The remarkable Bone saga continues to get deeper and darker in this fourth volume of Jeff Smith’s outstanding graphic-novel series – originally published in comic-book form in 1991. There is less and less that is comic about this tale as it moves along, and more and more than is intense. Even the colors, which are done by Steve Hamaker, reflect the deepening dark of unavoidable war, moving more into deep blues and deep purples and out-and-out black as the story continues and the complex plot unwinds further.
It is fair for anyone who does not know Bone to wonder what all the fuss is about. This is, after all, a graphic novel (in the form in which Scholastic’s Graphix line is re-releasing it), and the central characters – three cousins named Bone – are little more than bulbous-nosed white outlines. But Smith does not have to draw characters this way – everyone and everything except the Bones is created with enormous attention to detail, including hair and sweat and the threads on characters’ clothing. So the Bones’ adventures in a world that is not their own – but that, in this book, is increasingly becoming their own – are clearly designed in the strangers-in-a-strange-land mode.
But now it turns out that the denizens of this land are themselves strangers – to their history, to the danger that surrounds them, to the potential salvation in their midst, and to the war that is about to break out and threaten everything they hold dear. The keys to the reality (former reality? alternative reality?) that may save the valley’s good people from destruction lie with Gran’ma Ben and her gorgeous but deeply troubled granddaughter, Thorn. Neither is what she seems – we learned in Book Three that both are from an overthrown royal line that some people continue to support in secret. In Book Four, Thorn begins to come into her inheritance, which turns out to include everything from some exceedingly fancy swordplay to an ability to move between the everyday world and a dream world that holds great potential and extraordinary danger. The confrontation between Thorn and a huge monster called Kingdok is genuinely scary and highly revelatory. Yet it is becoming increasingly clear that Kingdok and his hordes of Rat People are only pawns of the far more dangerous Lord of the Locusts, who was imprisoned in the distant past and is now working to return to rule the valley. To do that, he needs to harness either the power of Thorn or that of Phoney Bone.
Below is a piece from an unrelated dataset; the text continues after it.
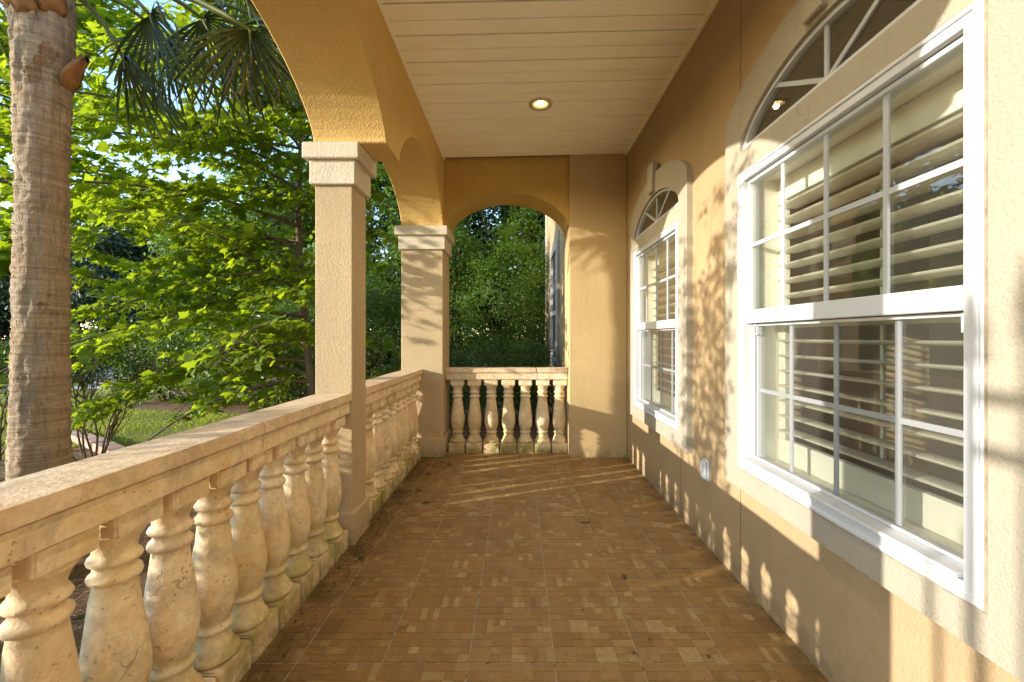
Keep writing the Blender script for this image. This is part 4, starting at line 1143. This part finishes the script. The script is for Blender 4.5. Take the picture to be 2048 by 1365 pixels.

Yes, Phoney. Phoncible P. Bone, to give him his full name, perpetrates the latest and greatest of his endless moneymaking schemes in this book, convincing the townspeople that dragons are dangerous and that he is a Dragonslayer who can save them from the menace. His plot succeeds brilliantly until very near the end of the book, when its very last piece – an actual dragon – falls into place unexpectedly, and Phoney commits what appears to be his first-ever act of bravery and unselfishness. This development, which barely registers in Book Four, is sure to become increasingly important in later books. And what of Smiley Bone? In Book Four, he becomes more than the endlessly grinning simpleton he has seemed to be (although, in truth, there have already been hints that he is more than that). Smiley helps Phoney with his plans, but “I never know whose side you’re on,” Phoney complains, and that statement proves important within this book and is sure to become more so in later ones. Bone has by now become a kind of fantasy epic, filled with weird creatures and surprisingly believable characters, even if some of them are shaped like bugs or puffy white plush toys. Fone Bone, the ever-less-naïve hero of the whole saga, actually bleeds in Book Four, and comes to seem altogether more real, true and good. Smith’s series deserves all the accolades it received in its original comic-book form, and deserves to find a larger audience and still more praise through these excellent graphic-novel editions.